Memphis nets 3rd straight perfect C-USA season with 22nd win in a row

MEMPHIS, Tenn. -- It may not have been pretty, but the Memphis Tigers are perfect for another season in Conference USA.

The Tigers (No. 3 ESPN/USA Today, No. 5 AP)
closed out the regular season Saturday by extending several streaks, including their third straight undefeated season in C-USA, with a 74-47 victory over Tulane.

Robert Dozier had 16 points and 12 rebounds as three Memphis players recorded double-doubles, and the Tigers extended the nation's longest winning streak to 22 games.

The win also gave the Tigers 58 straight wins, including the postseason, in C-USA. Seniors Dozier, Antonio Anderson and Chance McGrady have won 132 games in their four-year careers at Memphis.

"That's something you don't dream of," Dozier said.

At times, Memphis struggled in the game, partly because of the Senior Day ceremonies, and perhaps because they again were moving through the conference schedule without many challenges.

"I wouldn't say we were bored, but sometimes we tend to lack focus in games," said reserve guard Roburt Sallie, who finished with 11 points, including three 3-pointers in the second half. "We know we have to maintain what we need to do to beat teams."

Tyreke Evans had 17 points, 10 rebounds and six assists, while Shawn Taggart added 14 points and 10 rebounds for the Tigers (28-3, 16-0).

Kevin Sims had 14 points for the Green Wave (13-16, 7-9). Kris Richard, Tulane's second-leading scorer with an 11.2 average, had four points on 2-of-12 shooting as the Green Wave shot 30 percent in the game.

"The problem that Memphis presents to everyone in our conference is that we're not used to playing against two guys being 6-9 [Dozier] and 6-10 [Taggart] with long arms," Tulane coach Dave Dickerson said. "Evans is probably the best player in our conference and had 10 rebounds and got a double-double."

Tulane kept it interesting as the Tigers played uninspired until midway in the second half. But Memphis rallied when the Green Wave got near, closing the game on a 27-4 run. Memphis coach John Calipari knew the Tigers would face Tulane's best since the Green Wave had not played in a week.

"I kind of figured they'd come in with lively legs, and they did," Calipari said. "Then they hung around."
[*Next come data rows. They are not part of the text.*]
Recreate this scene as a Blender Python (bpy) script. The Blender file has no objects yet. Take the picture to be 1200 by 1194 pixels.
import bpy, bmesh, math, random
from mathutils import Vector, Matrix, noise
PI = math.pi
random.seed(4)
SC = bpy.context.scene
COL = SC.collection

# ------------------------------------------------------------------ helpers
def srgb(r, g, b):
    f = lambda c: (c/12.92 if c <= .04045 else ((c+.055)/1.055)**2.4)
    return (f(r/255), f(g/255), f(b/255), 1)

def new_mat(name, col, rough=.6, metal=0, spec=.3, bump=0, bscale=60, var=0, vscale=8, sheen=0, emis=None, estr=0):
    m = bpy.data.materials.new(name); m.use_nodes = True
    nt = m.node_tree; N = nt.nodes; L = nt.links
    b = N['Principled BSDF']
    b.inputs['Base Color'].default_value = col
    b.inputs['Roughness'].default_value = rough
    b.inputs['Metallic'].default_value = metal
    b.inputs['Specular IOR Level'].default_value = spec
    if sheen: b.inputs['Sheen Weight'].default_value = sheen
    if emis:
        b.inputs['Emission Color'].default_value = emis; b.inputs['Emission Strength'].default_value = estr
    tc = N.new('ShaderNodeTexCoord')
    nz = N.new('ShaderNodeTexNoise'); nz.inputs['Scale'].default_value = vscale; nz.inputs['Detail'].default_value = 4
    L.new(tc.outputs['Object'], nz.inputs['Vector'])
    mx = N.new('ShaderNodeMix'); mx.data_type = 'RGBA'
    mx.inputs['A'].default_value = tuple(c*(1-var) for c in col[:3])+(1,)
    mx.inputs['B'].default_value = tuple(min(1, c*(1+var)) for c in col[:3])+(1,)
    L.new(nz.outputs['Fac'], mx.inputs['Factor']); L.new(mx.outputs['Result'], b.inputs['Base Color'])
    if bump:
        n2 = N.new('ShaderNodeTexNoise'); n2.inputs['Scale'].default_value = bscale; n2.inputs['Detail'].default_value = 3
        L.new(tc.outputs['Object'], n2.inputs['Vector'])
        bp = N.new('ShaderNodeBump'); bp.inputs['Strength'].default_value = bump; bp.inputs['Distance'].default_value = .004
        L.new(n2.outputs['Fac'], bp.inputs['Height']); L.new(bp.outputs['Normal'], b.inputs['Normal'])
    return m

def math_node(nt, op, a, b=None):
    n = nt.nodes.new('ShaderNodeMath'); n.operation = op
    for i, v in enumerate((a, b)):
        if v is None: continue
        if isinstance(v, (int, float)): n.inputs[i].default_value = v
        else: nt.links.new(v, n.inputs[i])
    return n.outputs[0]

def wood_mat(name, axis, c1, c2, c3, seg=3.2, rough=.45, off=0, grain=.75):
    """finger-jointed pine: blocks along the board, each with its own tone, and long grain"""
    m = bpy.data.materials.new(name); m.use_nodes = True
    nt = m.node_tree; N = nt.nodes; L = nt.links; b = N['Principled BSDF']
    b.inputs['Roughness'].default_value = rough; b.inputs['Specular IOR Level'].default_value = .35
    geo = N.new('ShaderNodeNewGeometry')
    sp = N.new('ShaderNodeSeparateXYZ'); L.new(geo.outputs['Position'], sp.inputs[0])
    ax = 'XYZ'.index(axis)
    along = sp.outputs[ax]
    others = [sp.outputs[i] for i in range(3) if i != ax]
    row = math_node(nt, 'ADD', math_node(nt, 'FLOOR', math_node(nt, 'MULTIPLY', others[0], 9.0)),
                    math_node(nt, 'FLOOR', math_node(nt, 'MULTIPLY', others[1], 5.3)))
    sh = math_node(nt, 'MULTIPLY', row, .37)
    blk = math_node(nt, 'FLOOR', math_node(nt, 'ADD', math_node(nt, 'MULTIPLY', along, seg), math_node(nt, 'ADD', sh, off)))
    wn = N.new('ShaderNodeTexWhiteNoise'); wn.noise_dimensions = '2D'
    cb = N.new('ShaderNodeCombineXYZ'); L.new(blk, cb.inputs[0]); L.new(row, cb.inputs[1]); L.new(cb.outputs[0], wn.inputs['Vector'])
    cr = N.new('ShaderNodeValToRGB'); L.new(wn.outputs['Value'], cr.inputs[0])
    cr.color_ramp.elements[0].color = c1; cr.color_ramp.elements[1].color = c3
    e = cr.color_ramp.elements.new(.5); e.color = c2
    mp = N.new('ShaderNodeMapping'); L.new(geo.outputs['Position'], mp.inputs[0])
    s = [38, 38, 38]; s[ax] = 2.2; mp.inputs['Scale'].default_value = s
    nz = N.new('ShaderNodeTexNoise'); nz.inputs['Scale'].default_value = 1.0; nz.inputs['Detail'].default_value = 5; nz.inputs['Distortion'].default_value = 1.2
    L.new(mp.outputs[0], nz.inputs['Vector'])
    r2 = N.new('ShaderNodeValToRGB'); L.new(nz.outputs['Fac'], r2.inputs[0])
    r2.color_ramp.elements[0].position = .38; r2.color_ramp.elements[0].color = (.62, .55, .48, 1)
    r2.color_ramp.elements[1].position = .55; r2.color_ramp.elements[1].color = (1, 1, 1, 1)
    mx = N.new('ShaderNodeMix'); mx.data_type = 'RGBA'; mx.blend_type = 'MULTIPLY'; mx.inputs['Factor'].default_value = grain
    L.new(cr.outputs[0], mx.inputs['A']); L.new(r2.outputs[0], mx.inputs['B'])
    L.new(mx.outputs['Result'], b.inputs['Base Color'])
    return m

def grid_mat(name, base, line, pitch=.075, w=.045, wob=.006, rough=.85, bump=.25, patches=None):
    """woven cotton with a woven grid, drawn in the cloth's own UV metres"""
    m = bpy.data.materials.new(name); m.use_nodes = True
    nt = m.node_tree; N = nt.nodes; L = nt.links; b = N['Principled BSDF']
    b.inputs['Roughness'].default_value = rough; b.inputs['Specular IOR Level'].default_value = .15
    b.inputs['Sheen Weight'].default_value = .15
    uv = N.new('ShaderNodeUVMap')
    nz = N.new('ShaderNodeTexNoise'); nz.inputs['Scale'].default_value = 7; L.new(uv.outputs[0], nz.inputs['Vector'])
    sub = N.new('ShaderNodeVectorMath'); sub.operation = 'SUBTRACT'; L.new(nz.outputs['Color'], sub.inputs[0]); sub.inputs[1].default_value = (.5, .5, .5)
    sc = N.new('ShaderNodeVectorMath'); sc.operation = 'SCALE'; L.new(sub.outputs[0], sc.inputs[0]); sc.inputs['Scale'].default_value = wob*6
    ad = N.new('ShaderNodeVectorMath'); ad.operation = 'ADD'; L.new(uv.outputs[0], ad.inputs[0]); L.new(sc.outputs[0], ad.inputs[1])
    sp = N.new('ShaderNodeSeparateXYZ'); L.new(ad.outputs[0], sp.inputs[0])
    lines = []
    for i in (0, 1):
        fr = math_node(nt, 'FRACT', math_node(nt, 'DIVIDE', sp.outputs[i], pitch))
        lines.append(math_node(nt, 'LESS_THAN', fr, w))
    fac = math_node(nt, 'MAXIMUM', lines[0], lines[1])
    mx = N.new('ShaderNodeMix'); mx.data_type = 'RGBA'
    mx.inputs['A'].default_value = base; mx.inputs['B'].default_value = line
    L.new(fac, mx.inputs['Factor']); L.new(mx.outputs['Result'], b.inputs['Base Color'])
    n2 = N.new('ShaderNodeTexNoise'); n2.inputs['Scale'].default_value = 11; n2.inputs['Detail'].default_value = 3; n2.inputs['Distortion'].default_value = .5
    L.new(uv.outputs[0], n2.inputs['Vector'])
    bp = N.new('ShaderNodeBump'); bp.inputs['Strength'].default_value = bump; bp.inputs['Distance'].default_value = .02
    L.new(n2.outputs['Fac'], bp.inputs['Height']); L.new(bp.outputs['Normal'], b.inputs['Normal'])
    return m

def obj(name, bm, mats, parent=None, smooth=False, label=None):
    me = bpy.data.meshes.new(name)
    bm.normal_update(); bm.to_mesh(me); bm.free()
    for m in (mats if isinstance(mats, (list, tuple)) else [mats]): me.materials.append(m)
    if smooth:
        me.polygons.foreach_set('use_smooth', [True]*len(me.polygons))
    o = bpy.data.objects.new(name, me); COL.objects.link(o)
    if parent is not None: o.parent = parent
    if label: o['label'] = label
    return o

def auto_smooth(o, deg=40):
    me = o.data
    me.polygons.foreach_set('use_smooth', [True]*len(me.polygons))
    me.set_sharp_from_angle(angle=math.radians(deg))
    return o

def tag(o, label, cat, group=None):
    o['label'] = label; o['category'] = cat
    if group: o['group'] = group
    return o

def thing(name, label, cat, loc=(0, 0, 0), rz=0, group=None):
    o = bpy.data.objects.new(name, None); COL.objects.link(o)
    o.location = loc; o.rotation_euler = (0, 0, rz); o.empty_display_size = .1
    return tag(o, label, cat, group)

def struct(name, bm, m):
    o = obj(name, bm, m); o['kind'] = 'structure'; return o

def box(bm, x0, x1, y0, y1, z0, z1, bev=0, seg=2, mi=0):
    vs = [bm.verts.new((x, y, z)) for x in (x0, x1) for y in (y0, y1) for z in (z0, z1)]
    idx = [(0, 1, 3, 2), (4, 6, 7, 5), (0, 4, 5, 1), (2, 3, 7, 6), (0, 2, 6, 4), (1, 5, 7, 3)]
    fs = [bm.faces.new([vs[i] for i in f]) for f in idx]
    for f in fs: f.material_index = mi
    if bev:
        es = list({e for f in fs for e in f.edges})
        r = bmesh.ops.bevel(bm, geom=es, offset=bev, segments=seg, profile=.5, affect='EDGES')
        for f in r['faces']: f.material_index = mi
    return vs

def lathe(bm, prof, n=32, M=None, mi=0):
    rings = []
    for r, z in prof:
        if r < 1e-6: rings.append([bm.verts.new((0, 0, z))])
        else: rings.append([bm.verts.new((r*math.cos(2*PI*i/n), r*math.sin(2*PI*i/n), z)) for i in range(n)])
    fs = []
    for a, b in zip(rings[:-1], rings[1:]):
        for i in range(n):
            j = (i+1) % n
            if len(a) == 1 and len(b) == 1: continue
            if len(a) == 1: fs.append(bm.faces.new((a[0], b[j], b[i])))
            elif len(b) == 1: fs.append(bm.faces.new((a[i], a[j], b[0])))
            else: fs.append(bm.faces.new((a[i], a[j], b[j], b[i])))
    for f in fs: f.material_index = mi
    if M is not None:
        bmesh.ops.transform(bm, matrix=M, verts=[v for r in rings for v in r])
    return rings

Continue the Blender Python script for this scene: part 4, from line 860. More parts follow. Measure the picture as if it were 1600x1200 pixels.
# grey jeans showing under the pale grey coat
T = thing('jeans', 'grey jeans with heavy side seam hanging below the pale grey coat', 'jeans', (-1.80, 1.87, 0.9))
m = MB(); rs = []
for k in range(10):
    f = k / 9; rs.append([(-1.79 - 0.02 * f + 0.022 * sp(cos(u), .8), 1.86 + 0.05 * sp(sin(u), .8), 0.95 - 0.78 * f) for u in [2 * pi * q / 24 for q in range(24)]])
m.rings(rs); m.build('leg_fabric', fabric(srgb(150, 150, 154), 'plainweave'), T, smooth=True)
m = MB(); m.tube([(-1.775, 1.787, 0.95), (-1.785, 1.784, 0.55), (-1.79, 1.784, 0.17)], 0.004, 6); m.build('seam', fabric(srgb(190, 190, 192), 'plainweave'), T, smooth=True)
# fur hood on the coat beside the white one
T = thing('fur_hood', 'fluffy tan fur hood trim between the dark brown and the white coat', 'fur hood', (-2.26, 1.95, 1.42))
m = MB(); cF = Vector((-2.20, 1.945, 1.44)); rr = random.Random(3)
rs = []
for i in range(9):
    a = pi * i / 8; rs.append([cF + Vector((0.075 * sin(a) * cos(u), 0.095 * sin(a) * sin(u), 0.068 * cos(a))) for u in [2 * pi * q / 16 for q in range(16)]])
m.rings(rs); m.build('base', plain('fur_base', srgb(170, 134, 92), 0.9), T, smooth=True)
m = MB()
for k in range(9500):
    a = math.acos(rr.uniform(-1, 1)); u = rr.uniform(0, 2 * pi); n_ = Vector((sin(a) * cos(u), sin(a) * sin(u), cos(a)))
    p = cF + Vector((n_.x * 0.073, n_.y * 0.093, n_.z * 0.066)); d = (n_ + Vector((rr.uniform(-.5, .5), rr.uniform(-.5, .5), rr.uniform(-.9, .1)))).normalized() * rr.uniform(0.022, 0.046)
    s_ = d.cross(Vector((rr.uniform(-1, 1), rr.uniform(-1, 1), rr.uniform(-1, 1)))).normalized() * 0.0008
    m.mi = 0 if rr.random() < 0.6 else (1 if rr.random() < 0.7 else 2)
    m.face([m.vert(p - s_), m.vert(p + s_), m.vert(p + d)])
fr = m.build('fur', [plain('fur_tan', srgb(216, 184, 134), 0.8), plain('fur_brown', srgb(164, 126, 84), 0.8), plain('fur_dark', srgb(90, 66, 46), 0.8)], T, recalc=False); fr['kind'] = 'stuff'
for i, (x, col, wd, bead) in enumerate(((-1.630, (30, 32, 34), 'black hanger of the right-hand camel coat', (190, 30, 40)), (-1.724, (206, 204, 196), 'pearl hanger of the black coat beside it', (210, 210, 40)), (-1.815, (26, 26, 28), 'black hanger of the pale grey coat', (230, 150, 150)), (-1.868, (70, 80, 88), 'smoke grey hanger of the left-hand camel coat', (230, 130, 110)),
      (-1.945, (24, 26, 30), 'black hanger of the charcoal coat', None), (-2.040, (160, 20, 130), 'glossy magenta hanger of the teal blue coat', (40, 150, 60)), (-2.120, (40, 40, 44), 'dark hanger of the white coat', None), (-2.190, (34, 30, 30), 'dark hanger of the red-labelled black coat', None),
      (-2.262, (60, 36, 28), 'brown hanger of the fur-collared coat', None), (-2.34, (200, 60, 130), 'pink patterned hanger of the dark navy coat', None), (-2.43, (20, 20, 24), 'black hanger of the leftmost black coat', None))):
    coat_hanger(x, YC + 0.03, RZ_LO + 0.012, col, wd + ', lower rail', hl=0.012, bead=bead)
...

Tulane missed seven of its first eight shots, but Memphis was also a bit out of sync. At one point, out of a timeout, the Tigers coaching staff sent six players on the court leading to a technical foul.

Dozier said there may have been a bit of hangover from the pregame festivities, where the seniors and their families were honored.

"Everything I did felt kind of heavy," Dozier said. "It felt like you had something extra on your back. But once guys settled down, we got into a little flow, we just took off."

The Memphis defense caused problems for the Green Wave, allowing the Tigers to build to a 35-26 halftime lead. Taggart, who got on the boards early for second-chance opportunities, had 12 points in the half, missing only one of his six shots

Memphis missed five shots to open the half and Tulane went on a 7-0 run to get within 35-33 in the opening 4 minutes.

The Tigers went on a 23-2 run midway through the half. Dozier hit a 3-pointer, and Anderson scored four straight points to start the rally, and by the time Sallie connected on a 3-pointer from the top of the key, the Tigers had extended the lead to 65-45 with 3:47 left.

Dozier said he was never worried.

"I saw that we were struggling," he said. "But I've been here four years, and, with us, we always find a way to pick it up."

But it was the latest example of a Memphis team that has let opponents hang around until the second half. Houston was in the game with Memphis before losing 69-60 on Wednesday, and several other recent games have been close. Calipari wants to get his team out of the mind-set as they move into the postseason.

"What I'm worried about is in the last few games now, we've played just well enough to win," Calipari said. "You seen them huddle out there with 9 minutes left, and they're telling each other, as a team: 'OK. Let's go.'

"You can't do that against a really good team. You'll be down by 20, or you'll be really close, and a really good team will continue to make plays."